Develop a plan. Just like in all aspects of your business, you need a plan; a detailed step-by-step process starting with the continual generation of vetted prospects leading to the on-boarding of new clients.

Know that there is no single best marketing approach that will reach every prospect in your target market. “Fortunately, the IRS and Department of Labor change the rules for retirement plans frequently. There is always some new rule or amendment that a retirement plan prospect may need your help understanding. Become a valuable resource for this information; consider making it the topic of a seminar,” suggests Lynch.

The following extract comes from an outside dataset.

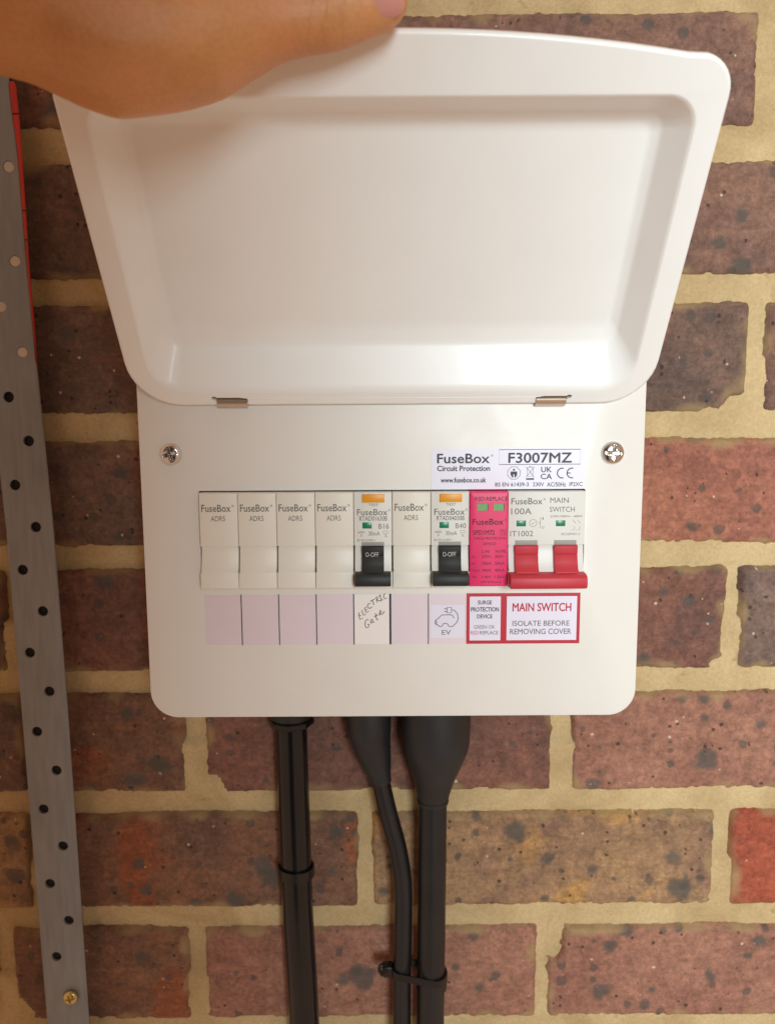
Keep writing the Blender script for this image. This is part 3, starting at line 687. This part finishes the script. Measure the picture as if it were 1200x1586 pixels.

The key, says Haefele, is to turn your attention to channels. Now that you know who you want to target, what they uniquely value and how you can uniquely service them, focus on where they are. Develop a mix of messaging and communications that can show up where they are. One of the most important things that is often forgotten (perhaps because it is not easy) is measurement. “Marketing is not a broadcast. It’s a dialogue. You should be measuring every interaction­ in the marketing mix to learn not only what works and doesn’t, but why. Wash, rinse, repeat. Marketing is not a one-time event. It’s a process of knowing yourself, knowing your clients—and getting better with every interaction­,” says Haefele. One of the best ways to measure return on interaction is through e-mail publishing. By sending clients a monthly e-newsletter, for example, an adviser can get rich metrics on client interest and activity via measures such as open rates, story click-through rates, even by tracking what is downloaded or forwarded to a friend. By putting targeted, actionable content in the e-mail channel, it is a window into client interests that can give an adviser more insight into client needs.

In the end, the best target market is the one you really love. As Ingersoll says,  “If you don’t have passion, don’t go there.”